A Palm Beach-based beverage startup with a familiar name attached has launched its first product, and the buzz surrounding the venture extends far beyond the drink itself. SOLLOS Yerba Mate made its debut on May 22, 2026, with Barron Trump — the 20-year-old son of President Donald Trump and First Lady Melania Trump — listed as one of five partners and directors of the company.
The company’s first offering is a Pineapple + Coconut flavored yerba mate, a caffeinated herbal tea from South America that has gained traction as a coffee alternative among younger Americans. The startup is taking an unusual path by committing to just one recipe rather than flooding the market with options.
“In the foreseeable future, Sollos will only have one recipe. We didn’t set out to make a flavor lineup; we set out to make the perfect drink. Most brands launch with five flavors, hoping you’ll like one of them. We spent all of our time, energy, and resources obsessing over a single recipe until it was flawless,” a company representative said.
The Team Behind the Can
Securities and Exchange Commission (SEC) filings identify Barron Trump alongside Rodolfo Castello, Valentino Gomez, Stephen Hall and Spencer Bernstein as executive officers. Spencer Bernstein serves as chairman, while Stephen Hall holds the vice president title. Both Bernstein and Hall are high school friends of Barron’s from Oxbridge Academy in West Palm Beach.
The company was incorporated in Florida in December 2025 and is also registered in business-friendly Delaware. A Jan. 23, 2026 SEC filing shows that SOLLOS has already raised $1 million through a private placement, giving the start-up a meaningful war chest as it enters a fiercely competitive category.
Trump is a New York University Stern School of Business sophomore and is signaling a clear preference for the family’s business empire over its political wing. This isn’t his first entrepreneurial effort — Barron previously helped found World Liberty Financial, the cryptocurrency company launched alongside his father and older brothers Donald Trump Jr. and Eric Trump. His crypto holdings alone are worth around $150 million, a staggering sum for a college sophomore and a clear indicator that the youngest Trump is carving out his own financial footprint.
A Sun-Soaked Brand Born Near Mar-a-Lago
Positioned as the perfect summer drink tailored to the vibrant lifestyle of South Florida, SOLLOS is headquartered just down the road from Mar-a-Lago and leans hard into Florida sunshine imagery. Light blue cans feature “SOLLOS” in bold lettering set against an orange-and-yellow sun graphic, and the 12-pack packaging carries the same breezy palette of light blue with yellow accents.
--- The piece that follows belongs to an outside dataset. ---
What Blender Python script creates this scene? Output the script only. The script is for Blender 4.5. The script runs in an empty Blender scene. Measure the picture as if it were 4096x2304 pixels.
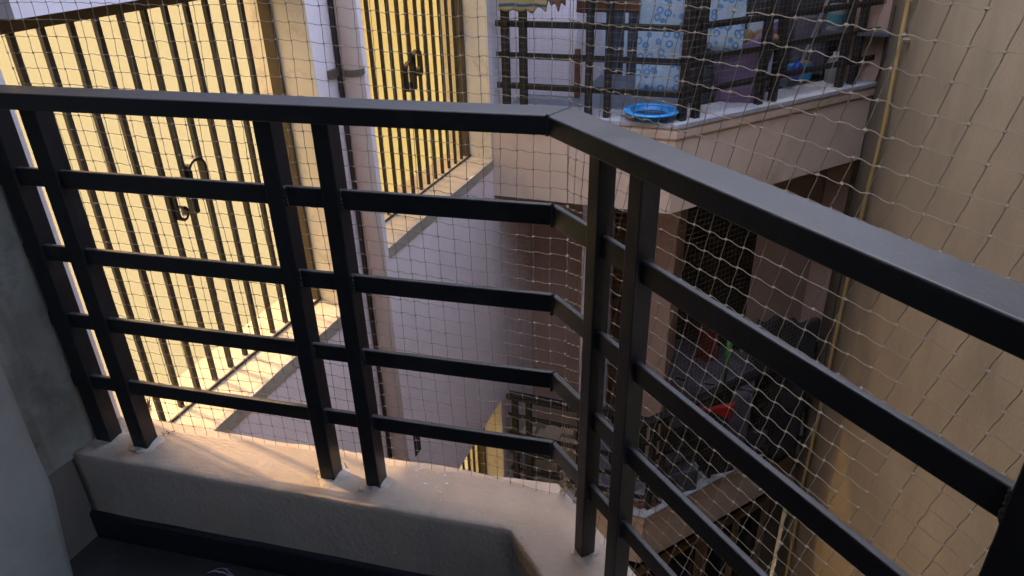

“SOL, meaning sun in Spanish, represents sunrise and the beginning of the day,” the company explained, adding that “LOS, spelled backwards from SOL, represents sunset.” The tagline — “It Begins Where It Ends” — completes the celestial branding.
Ahead of the launch, the company teased fans with sleek promotional videos, including footage of cans rolling through a factory during mass production. The Pineapple + Coconut flavor is being sold in 12-packs through sollos.com, priced at $39 — about $3.25 per can — with a 10 percent discount on orders of two or more packs.
Riding a Booming Beverage Wave
The launch caps months of mounting curiosity surrounding Barron Trump’s entry into the booming energy drink space. The timing couldn’t be better. Yerba mate has surged in popularity across the United States, particularly among younger consumers. The global energy drink market was valued at roughly $85 to $90 billion in 2025 and is projected to balloon to between $125 billion and $157 billion by 2030 to 2034.
Not all the attention has been positive. In the weeks before launch, SOLLOS drew criticism on social media, with some users accusing the brand of appropriating a beverage with deep Indigenous and South American roots and contrasting the venture with the Trump administration’s immigration policies. The company did not publicly respond to the criticism.
Why Barron Is Suddenly Everywhere
The launch arrives at a moment of peak public fascination with the famously private first son. In recent months, family members addressed the internet’s growing interest in Barron, explaining that the relentless attention is precisely why he tends to lay low and play it cool. That low-profile approach hasn’t dampened curiosity — if anything, his rare appearances and quiet business maneuvering have only intensified speculation about his next move.
Whether the bet on a single-flavor strategy pays off in a crowded market remains to be seen, but Barron Trump has officially planted his flag in the beverage business — and the world is watching.